> Goal
Output the full listing word for word.

> Dataset records
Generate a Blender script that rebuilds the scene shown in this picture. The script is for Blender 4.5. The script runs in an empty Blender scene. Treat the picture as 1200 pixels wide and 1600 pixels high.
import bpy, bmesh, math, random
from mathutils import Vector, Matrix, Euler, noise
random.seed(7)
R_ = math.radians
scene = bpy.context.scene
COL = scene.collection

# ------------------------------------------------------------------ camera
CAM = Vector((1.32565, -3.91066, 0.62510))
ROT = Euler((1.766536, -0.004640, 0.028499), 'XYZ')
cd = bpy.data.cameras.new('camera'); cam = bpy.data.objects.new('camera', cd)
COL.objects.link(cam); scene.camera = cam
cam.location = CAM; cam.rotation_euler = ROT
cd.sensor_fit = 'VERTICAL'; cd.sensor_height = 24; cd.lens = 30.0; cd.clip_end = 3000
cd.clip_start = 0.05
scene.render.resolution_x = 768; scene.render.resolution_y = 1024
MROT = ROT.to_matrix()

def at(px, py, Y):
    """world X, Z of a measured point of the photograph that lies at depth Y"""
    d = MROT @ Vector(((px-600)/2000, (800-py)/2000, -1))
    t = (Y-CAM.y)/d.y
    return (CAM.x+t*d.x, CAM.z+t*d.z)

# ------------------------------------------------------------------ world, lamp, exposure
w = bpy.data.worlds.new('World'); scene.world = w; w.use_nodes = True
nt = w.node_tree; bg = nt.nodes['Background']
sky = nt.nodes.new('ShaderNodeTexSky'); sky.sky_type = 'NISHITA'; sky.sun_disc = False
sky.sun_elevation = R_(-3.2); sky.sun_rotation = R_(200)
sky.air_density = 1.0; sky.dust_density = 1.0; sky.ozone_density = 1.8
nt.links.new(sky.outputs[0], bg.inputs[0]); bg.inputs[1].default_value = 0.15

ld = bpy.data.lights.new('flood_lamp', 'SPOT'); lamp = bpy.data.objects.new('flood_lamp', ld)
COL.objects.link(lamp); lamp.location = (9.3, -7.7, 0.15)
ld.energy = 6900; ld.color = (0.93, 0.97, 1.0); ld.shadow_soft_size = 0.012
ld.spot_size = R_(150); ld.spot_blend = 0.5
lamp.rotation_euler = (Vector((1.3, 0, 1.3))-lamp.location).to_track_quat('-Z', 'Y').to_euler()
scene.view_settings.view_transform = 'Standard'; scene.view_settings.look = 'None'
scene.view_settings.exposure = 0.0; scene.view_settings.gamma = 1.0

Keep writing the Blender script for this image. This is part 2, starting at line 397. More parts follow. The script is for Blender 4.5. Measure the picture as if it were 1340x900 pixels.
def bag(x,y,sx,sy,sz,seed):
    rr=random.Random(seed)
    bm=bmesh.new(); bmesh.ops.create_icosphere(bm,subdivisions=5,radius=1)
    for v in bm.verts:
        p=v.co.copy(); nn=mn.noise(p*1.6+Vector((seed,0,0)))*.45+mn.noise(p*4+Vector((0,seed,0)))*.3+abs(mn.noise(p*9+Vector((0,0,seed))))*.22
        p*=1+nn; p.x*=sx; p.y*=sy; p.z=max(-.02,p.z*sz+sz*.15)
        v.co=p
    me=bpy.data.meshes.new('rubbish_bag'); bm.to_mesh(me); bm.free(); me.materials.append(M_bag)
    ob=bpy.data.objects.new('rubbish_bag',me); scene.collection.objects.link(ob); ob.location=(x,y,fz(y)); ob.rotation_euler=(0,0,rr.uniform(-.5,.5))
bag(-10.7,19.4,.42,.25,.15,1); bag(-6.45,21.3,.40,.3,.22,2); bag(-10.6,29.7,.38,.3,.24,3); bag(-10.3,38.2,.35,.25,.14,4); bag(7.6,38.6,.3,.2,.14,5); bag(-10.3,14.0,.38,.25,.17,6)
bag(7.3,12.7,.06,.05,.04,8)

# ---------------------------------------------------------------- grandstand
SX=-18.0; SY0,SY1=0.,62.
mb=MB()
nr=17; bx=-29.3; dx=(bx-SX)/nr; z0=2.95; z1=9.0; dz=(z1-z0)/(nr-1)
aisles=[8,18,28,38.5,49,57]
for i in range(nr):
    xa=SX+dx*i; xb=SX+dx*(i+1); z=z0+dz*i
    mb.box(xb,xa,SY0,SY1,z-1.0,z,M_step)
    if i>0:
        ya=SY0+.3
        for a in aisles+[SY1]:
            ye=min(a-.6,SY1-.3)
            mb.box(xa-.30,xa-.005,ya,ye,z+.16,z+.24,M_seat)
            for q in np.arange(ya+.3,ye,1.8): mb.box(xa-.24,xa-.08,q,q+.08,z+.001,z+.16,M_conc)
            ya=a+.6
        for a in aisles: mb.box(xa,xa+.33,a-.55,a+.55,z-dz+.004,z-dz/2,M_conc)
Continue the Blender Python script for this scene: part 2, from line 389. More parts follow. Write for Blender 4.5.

> Result
Generate a Blender script that rebuilds the scene shown in this picture. The script is for Blender 4.5. The script runs in an empty Blender scene. Treat the picture as 1200 pixels wide and 1600 pixels high.
import bpy, bmesh, math, random
from mathutils import Vector, Matrix, Euler, noise
random.seed(7)
R_ = math.radians
scene = bpy.context.scene
COL = scene.collection

# ------------------------------------------------------------------ camera
CAM = Vector((1.32565, -3.91066, 0.62510))
ROT = Euler((1.766536, -0.004640, 0.028499), 'XYZ')
cd = bpy.data.cameras.new('camera'); cam = bpy.data.objects.new('camera', cd)
COL.objects.link(cam); scene.camera = cam
cam.location = CAM; cam.rotation_euler = ROT
cd.sensor_fit = 'VERTICAL'; cd.sensor_height = 24; cd.lens = 30.0; cd.clip_end = 3000
cd.clip_start = 0.05
scene.render.resolution_x = 768; scene.render.resolution_y = 1024
MROT = ROT.to_matrix()

def at(px, py, Y):
    """world X, Z of a measured point of the photograph that lies at depth Y"""
    d = MROT @ Vector(((px-600)/2000, (800-py)/2000, -1))
    t = (Y-CAM.y)/d.y
    return (CAM.x+t*d.x, CAM.z+t*d.z)

# ------------------------------------------------------------------ world, lamp, exposure
w = bpy.data.worlds.new('World'); scene.world = w; w.use_nodes = True
nt = w.node_tree; bg = nt.nodes['Background']
sky = nt.nodes.new('ShaderNodeTexSky'); sky.sky_type = 'NISHITA'; sky.sun_disc = False
sky.sun_elevation = R_(-3.2); sky.sun_rotation = R_(200)
sky.air_density = 1.0; sky.dust_density = 1.0; sky.ozone_density = 1.8
nt.links.new(sky.outputs[0], bg.inputs[0]); bg.inputs[1].default_value = 0.15

ld = bpy.data.lights.new('flood_lamp', 'SPOT'); lamp = bpy.data.objects.new('flood_lamp', ld)
COL.objects.link(lamp); lamp.location = (9.3, -7.7, 0.15)
ld.energy = 6900; ld.color = (0.93, 0.97, 1.0); ld.shadow_soft_size = 0.012
ld.spot_size = R_(150); ld.spot_blend = 0.5
lamp.rotation_euler = (Vector((1.3, 0, 1.3))-lamp.location).to_track_quat('-Z', 'Y').to_euler()
scene.view_settings.view_transform = 'Standard'; scene.view_settings.look = 'None'
scene.view_settings.exposure = 0.0; scene.view_settings.gamma = 1.0

Keep writing the Blender script for this image. This is part 2, starting at line 397. More parts follow. The script is for Blender 4.5. Measure the picture as if it were 1340x900 pixels.
def bag(x,y,sx,sy,sz,seed):
    rr=random.Random(seed)
    bm=bmesh.new(); bmesh.ops.create_icosphere(bm,subdivisions=5,radius=1)
    for v in bm.verts:
        p=v.co.copy(); nn=mn.noise(p*1.6+Vector((seed,0,0)))*.45+mn.noise(p*4+Vector((0,seed,0)))*.3+abs(mn.noise(p*9+Vector((0,0,seed))))*.22
        p*=1+nn; p.x*=sx; p.y*=sy; p.z=max(-.02,p.z*sz+sz*.15)
        v.co=p
    me=bpy.data.meshes.new('rubbish_bag'); bm.to_mesh(me); bm.free(); me.materials.append(M_bag)
    ob=bpy.data.objects.new('rubbish_bag',me); scene.collection.objects.link(ob); ob.location=(x,y,fz(y)); ob.rotation_euler=(0,0,rr.uniform(-.5,.5))
bag(-10.7,19.4,.42,.25,.15,1); bag(-6.45,21.3,.40,.3,.22,2); bag(-10.6,29.7,.38,.3,.24,3); bag(-10.3,38.2,.35,.25,.14,4); bag(7.6,38.6,.3,.2,.14,5); bag(-10.3,14.0,.38,.25,.17,6)
bag(7.3,12.7,.06,.05,.04,8)

# ---------------------------------------------------------------- grandstand
SX=-18.0; SY0,SY1=0.,62.
mb=MB()
nr=17; bx=-29.3; dx=(bx-SX)/nr; z0=2.95; z1=9.0; dz=(z1-z0)/(nr-1)
aisles=[8,18,28,38.5,49,57]
for i in range(nr):
    xa=SX+dx*i; xb=SX+dx*(i+1); z=z0+dz*i
    mb.box(xb,xa,SY0,SY1,z-1.0,z,M_step)
    if i>0:
        ya=SY0+.3
        for a in aisles+[SY1]:
            ye=min(a-.6,SY1-.3)
            mb.box(xa-.30,xa-.005,ya,ye,z+.16,z+.24,M_seat)
            for q in np.arange(ya+.3,ye,1.8): mb.box(xa-.24,xa-.08,q,q+.08,z+.001,z+.16,M_conc)
            ya=a+.6
        for a in aisles: mb.box(xa,xa+.33,a-.55,a+.55,z-dz+.004,z-dz/2,M_conc)
Continue the Blender Python script for this scene: part 2, from line 389. More parts follow. Write for Blender 4.5.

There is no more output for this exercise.